Peace and Justice, Continued.

March 11 2019
Taylor and Keely
Andi Rice Photography

A nice day. Fifty degrees and sunny. We have coffee and brochures and our walking shoes, and, as we walk along the freshly edged lawn of the National Memorial for Peace and Justice, we can’t help but think: what a nice day.

 

Known as the “Capital of Dreams,” Montgomery is the epicenter of the Civil Rights movement replete with museums, memorials and a deep history of racial inequality. Public Rights Project, led by Jill Habig, is a Bay Area based nonprofit dedicated toward protecting people’s core rights and freedoms by empowering state and local prosecutors. We, Taylor and Keely, joined in on the winter retreat to Montgomery to observe and learn along with the PRP staff and fellows.

We spent the previous day seeing the sights in both Montgomery and Selma: the Legacy Museum (founded by the Equal Justice Initiative or EJI), Edmund Pettus Bridge and the National Voting Rights Museum. And then, on that terribly nice day, we approach the six-acre hilltop that is the National Memorial for Peace and Justice.

The $20M endeavor by EJI is, at first, disarming. Beautiful. Beckoning, even. As we walk through and, gradually as the ground slopes downwards, we walk beneath 805 steel coffins, the blinding sunshine throws more than four thousand names in sharp relief.

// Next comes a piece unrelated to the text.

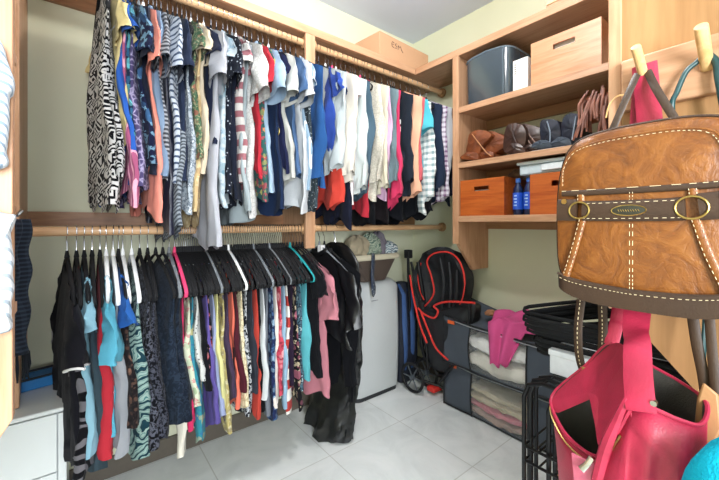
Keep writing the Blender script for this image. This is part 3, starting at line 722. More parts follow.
# canopy: outlined shell with depth
outl = [(415, 300), (414, 275), (420, 258), (430, 249), (444, 247), (456, 253), (464, 268), (466, 285), (463, 300), (452, 318), (436, 326), (424, 320)]
MB().tube(spline([SP(470, 300, 1.70), SP(468, 330, 1.70), SP(455, 362, 1.70), SP(440, 382, 1.70)], 6), .009, 10).build('frame_tube', stf, st)
MB().tube(spline([SP(411, 262, 1.74), SP(417, 290, 1.72), SP(425, 330, 1.70), SP(428, 370, 1.69)], 6), .008, 10).build('frame_tube', stf, st)
BX(1.69, onX(421, 306, 1.70).y-.02, onX(421, 306, 1.70).z-.03, 1.73, onX(421, 306, 1.70).y+.02, onX(421, 306, 1.70).z+.03).build('joint', rub, st, bevel=.008)
op = spline([SP(*p, 1.74) for p in outl], 5, True); cc = SP(440, 288, 1.74)
rings = [[(p.x+.0, p.y, p.z) for p in op], [(p.x-.025, cc.y+(p.y-cc.y)*.93, cc.z+(p.z-cc.z)*.93) for p in op], [(p.x+.0-.01, cc.y+(p.y-cc.y)*.72, cc.z+(p.z-cc.z)*.72) for p in op],
         [(p.x+.05, cc.y+(p.y-cc.y)*.4+.01, cc.z+(p.z-cc.z)*.4) for p in op], [(p.x+.07, cc.y+(p.y-cc.y)*.05, cc.z+(p.z-cc.z)*.05) for p in op]]
rings = [[(p.x+.10, cc.y+(p.y-cc.y)*.9, cc.z+(p.z-cc.z)*.9) for p in op]]+rings
rings = [[(p[0]+.03*NZ.noise(Vector((p[0]*8, p[1]*22, p[2]*9))), p[1], p[2]) for p in r_] for r_ in rings]
can = MB().loft(rings).build('canopy', stc, st)
for pts, r_ in (([(416, 312), (427, 304), (434, 292), (431, 275), (427, 262), (433, 254), (447, 252), (457, 258), (463, 270), (465, 284)], .0052), ([(465, 284), (462, 300), (455, 312)], .004), ([(421, 263), (418, 276), (420, 290), (424, 300)], .004)):
    MB().tube(spline([SP(*p, 1.715) for p in pts], 6), r_, 8).build('piping', red, can)
for k, (a, b, c) in enumerate((((449, 262), (451, 290), (448, 318)), ((440, 258), (444, 285), (440, 320)), ((457, 270), (456, 295), (452, 312)))):
    MB().tube(spline([SP(*a, 1.72), SP(*b, 1.70), SP(*c, 1.72)], 6), [.006+.004*math.sin(i/12*3.1) for i in range(13)], 8).build('fold', stc, can)
# seat
out2 = [(417, 306), (434, 310), (452, 305), (474, 303), (472, 325), (462, 352), (450, 370), (434, 368), (424, 345)]
op = spline([SP(*p, 1.72) for p in out2], 5, True); cc = SP(445, 330, 1.72)
MB().loft([[(p.x+.09, cc.y+(p.y-cc.y)*.9, cc.z+(p.z-cc.z)*.9) for p in op], [(p.x, p.y, p.z) for p in op], [(p.x-.025, cc.y+(p.y-cc.y)*.85, cc.z+(p.z-cc.z)*.85) for p in op], [(p.x-.03, cc.y+(p.y-cc.y)*.1, cc.z+(p.z-cc.z)*.1) for p in op]]).build('seat', stc, st)
for pts in ([(418, 308), (424, 314), (434, 318), (438, 311), (434, 306), (445, 302), (462, 302), (475, 303)], [(421, 312), (428, 330), (436, 348), (448, 360)], [(410, 275), (413, 295), (420, 325), (427, 343)]):
    MB().tube(spline([SP(*p, 1.675) for p in pts], 6), .006, 8).build('piping', red, st)
def wheel(c, rad, parent):
    w_ = MB().tube([(c[0]+.0, c[1]+rad*math.cos(a), c[2]+rad*math.sin(a)) for a in [2*math.pi*i/28 for i in range(28)]], .0095, 10, True).build('wheel', rub, parent)
    h = MB().lathe([(.014, -.014), (.018, 0), (.014, .014)], c, 0, 16)
    for k in range(6):
        a = k*math.pi/3; h.tube([c, (c[0], c[1]+rad*math.cos(a), c[2]+rad*math.sin(a))], .0045, 6)
    h.build('hub', plain('hub_grey', '4c5258', .4), w_)
_w = onX(412.5, 371, 1.66); wheel(Vector((1.66, _w.y, .096)), .086, st)
wheel((1.79, 1.54, .096), .086, st)
BX(1.72, 1.42, .02, 1.80, 1.48, .05).build('brake_pedal', red, st, bevel=.006); MB().tube([(1.67, 1.60, .09), (1.78, 1.42, .05), (1.80, 1.38, .03)], .009, 8).build('axle', stf, st)
# ---------------------------------------------------------------- two storage bags by the right wall
gf = fabric('solid', '5c6470'); piping = plain('black_binding', '191a1e', .6)
s = N('clear_vinyl', .08, .9); s.b.inputs['Transmission Weight'].default_value = 0; s.b.inputs['Alpha'].default_value = .16
vv = s.coord(); s.bump(s.noise(vv, 14, 4, 2), .9, .02); s.col((.92, .94, .95, 1)); vinyl = s.m
def storage_bag(z0, z1, x0, x1, y0, y1, label, shear=0, top=0, seed=1, content=()):
    t_ = thing('storage_bag', ((x0+x1)/2, (y0+y1)/2, z0), label, 'storage bag')
    r = random.Random(seed); xi = x0+.012
    def face(u, v, off=0):      # u along y (far->near), v up
        y = y1+(y0-y1)*u; z = z0+(z1-z0)*v+shear*(1-u)*v
        b = .028*math.sin(math.pi*u)*math.sin(math.pi*min(1, v+.1))+.006*math.sin(9*u+4*v+seed)
        return (x0-b+off, y, z-.012*math.sin(math.pi*u)*(1 if v > .9 else 0))
    body = MB()
    ua, ub = .30, .80
    for a, b in ((0, ua), (ub, 1)): body.grid(lambda u, v: face(a+(b-a)*u, v), 8, 10)
    body.grid(lambda u, v: face(ua+(ub-ua)*u, v*.06), 10, 1); body.grid(lambda u, v: face(ua+(ub-ua)*u, .93+v*.07), 10, 1)
    # top, far and near sides, back
    def topf(u, v):
        p = face(u, 1); q = (x1, p[1], z1+shear*(1-u)+top*(1-u)**2)
        return (p[0]+(q[0]-p[0])*v, p[1], p[2]+(q[2]-p[2])*v-.03*math.sin(math.pi*u)*math.sin(math.pi*v))
    body.grid(topf, 14, 10)
    for uu in (0, 1): body.grid(lambda u, v: (lambda p: (p[0]+(x1-p[0])*u, p[1]+(.02 if uu == 0 else -.02)*math.sin(math.pi*u)*math.sin(math.pi*v), p[2]+(top*u*v if uu == 0 else 0)))(face(uu, v)), 8, 8)
    body.grid(lambda u, v: (x1, y1+(y0-y1)*u, z0+(z1-z0+shear*(1-u)+top*(1-u)**2)*v), 8, 6)
    body.grid(lambda u, v: (x0+(x1-x0)*u, y0+(y1-y0)*v, z0+.001), 4, 4)
    body.build('fabric_shell', gf, t_, solid=.002)
    MB().grid(lambda u, v: face(ua+(ub-ua)*u, .06+.87*v, .001), 24, 14).build('clear_window', vinyl, t_)
    pg = MB()
    for uu in (0, ua, ub, 1): pg.tube([face(uu, k/10, -.002) for k in range(11)], .0042, 6)
    pg.tube([face(k/14, 0, -.001)[:2]+(z0+.006,) for k in range(15)], .005, 6); pg.tube([face(k/14, 1, -.001) for k in range(15)], .0042, 6)
    pg.build('binding', piping, t_)
    MB().tube([face(k/14, .965, -.005) for k in range(2, 15)], .0028, 6).build('zipper', plain('zip_silver', 'b4b8bc', .35, .6), t_)
    p = face(.10, .93, -.008); BX(p[0]-.003, p[1]-.022, p[2]-.012, p[0]+.003, p[1]+.022, p[2]+.006).build('zip_pull', plain('orange_tag', 'e0602c', .5), t_)
    # folded things inside (each layer a soft folded slab)
    zz = z0+.006
    for k, (hh, c, nm, lb) in enumerate(content):
        ya, yb = y1+(y0-y1)*(ua-.04), y1+(y0-y1)*(ub+.04); rg = []
        for j in range(29):
            q = j/28; y = ya+(yb-ya)*q; e = .5+.5*math.sin(math.pi*q)**.4; sl = shear*.3*(1-q)
            ring = []
            for m in range(28):
                th = 2*math.pi*m/28; cc_, ss_ = math.cos(th), math.sin(th)
                ring.append((x0+.125+(.112)*abs(cc_)**.5*(1 if cc_ > 0 else -1)-.0*q-.022*math.sin(math.pi*q)+.014*NZ.noise(Vector((q*8, ss_*3+k*5, seed))), y, zz+hh/2+sl+hh/2*.94*e*abs(ss_)**.6*(1 if ss_ > 0 else -1)+.003*math.sin(8*q+2*k)+.010*NZ.noise(Vector((q*9, th*2.5, k*3+seed)))))
            rg.append(ring)
        o = MB().loft(rg).build(nm, fabric('solid', c), None); tag(o, lb, nm.split('_')[-1]); zz += hh
    return t_
storage_bag(.003, .255, 1.715, 1.975, .70, 1.335, 'lower grey fabric storage bag with a clear window, on the floor', .015, 0, 1,
            ((.045, 'b59a90', 'folded_linen', 'dusty rose folded linen at the bottom of the lower storage bag'), (.035, 'd87a8c', 'folded_linen', 'pink folded linen inside the lower storage bag'),
             (.045, 'c9b898', 'folded_linen', 'beige folded linen above the pink layer in the lower storage bag'), (.04, 'bfb193', 'folded_blanket', 'tan folded blanket on top inside the lower storage bag')))
storage_bag(.262, .505, 1.690, 1.960, .70, 1.325, 'upper grey fabric storage bag stacked on the other, holding white bedding', .03, .07, 2,
            ((.10, 'e6e0d4', 'folded_blanket', 'thick off-white folded blanket low inside the upper storage bag'), (.09, 'f0f0ee', 'folded_pillow', 'white pillow on top inside the upper storage bag')))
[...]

Forty-four hundred documented lynchings between 1877 and 1950. Forty-four hundred moms and dads and teenagers who had been walking or working or on their way home. On one day alone, there were over twenty lynchings for a particular county. That’s an entire neighborhood.

Eventually, the names end. The path leads us out to a green lawn and to that nice, nice day. Our group walks around the memorial a bit more and then, we leave. We do other things that day like meet with representatives from EJI. We eat dinner at Dreamland BBQ. We check email and sit at airport terminals. We go home.

It is simply impossible to visit a place like the National Memorial for Peace and Justice without feeling deeply unsettled and sad and angry.

At the same time, it could be easy to check the “being woke” box. Montgomery represents a very painful time for people who, to this day, feel the repercussions in mass enforcement, mass incarceration, mass oppression. We of the good-vibes-only generations are tempted to experience this history from arm’s length: we do our tourist duty, we visit and we talk about how impactful the memorials and the museums are. Then, we leave and go back to our normal lives.

But to do so would be to completely reject reality–the quest for justice is far from over.

The memorial is not entertainment. It’s not a way for us to placate our collective conscience – as if by visiting we make up for the privilege of being alive now versus then. It’s not really for us at all. It also does not commemorate one event that happened long ago; lynching was a systematic abuse of power and privilege for decades, that publicly and intentionally intimidated our nation’s black population.

Today, racial terrorism continues. We must examine how the government, historically and currently, plays a part in enforcing systemic racism, but we must ask those dark-night-of-the-soul questions. What can I do? What will I do? What am I doing now to stop the unjust treatment of my fellow human beings?

The memorial is for the future. A call to action, a commemoration for those we failed and a declaration that we will do and be better.

PRP, EJI, Incite.org and others are answering that call. How am I? How are you?